Leszek 'Leslie' Karlik

I am interested in realistic[1] outcomes of events, and I think that "detailed equals realistic" is one of the Bad Memes of RPG Design, so no, I'm not bothered about details. (In order to provide plausibility I intend to include some links and short essays on why particular aspects of various modelled activities do not mesh with popular perceptions of a given subject, gun combat being one of the prime perpetrators here. :->)

However, using conflict resolution akin to DitV does not mesh particularly well with the explorationist agenda - conflict resolution sometimes puts the burden of determination of "what happens" on the player, and for me, this breaks immersion. Especially since this is a sim game of secrets and other cloak & dagger stuff - I want players to be frequently as ignorant of what is really happening as their characters are. Thus, large-scale task resolution is the way to go, IMO.

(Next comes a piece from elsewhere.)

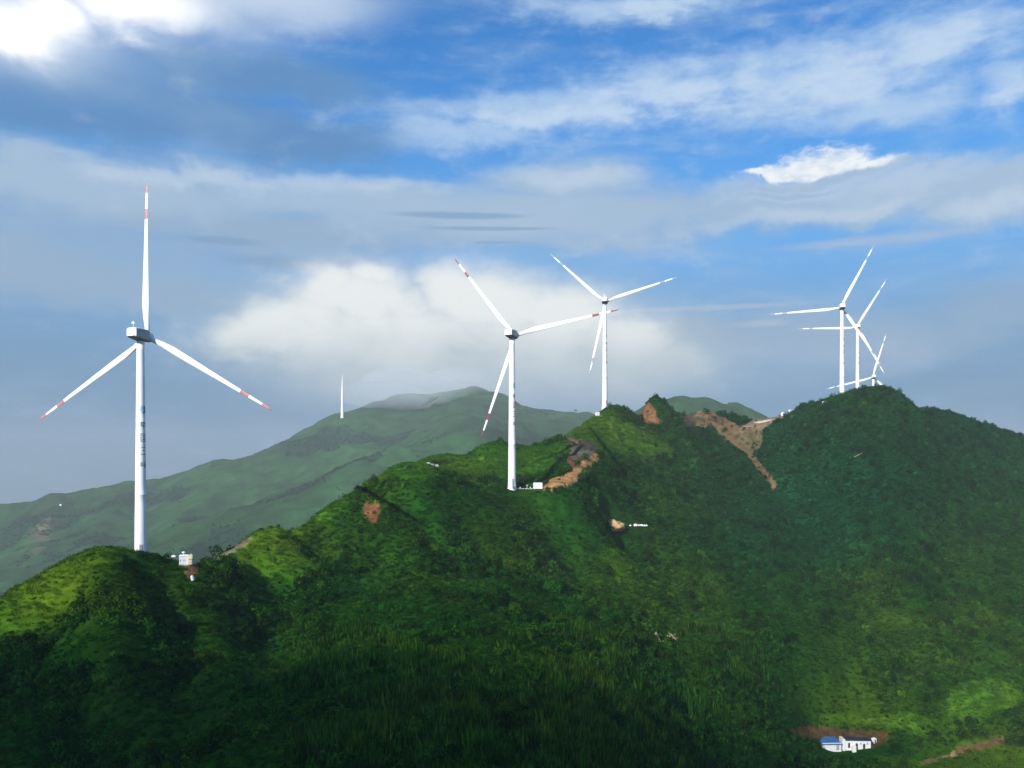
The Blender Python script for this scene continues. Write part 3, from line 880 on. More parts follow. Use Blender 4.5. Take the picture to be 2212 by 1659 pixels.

[I've seen Crystallicum Lite, and I'm awaiting the full version, even though I'm not a big fan of neigther manga/anime nor fantasy :-)). However, what it lacks is two-dimensional tests (a bit like the Godlike resolution mechanic), so it's too simple for my needs.]

[1] Flames on the subject of "realistic vs plausible" are a bit tiring IMO, so let's just say that I side with John Kim here about the existence of objective reality and I like the idea of games that try to model the objective reality, and let's leave it at that.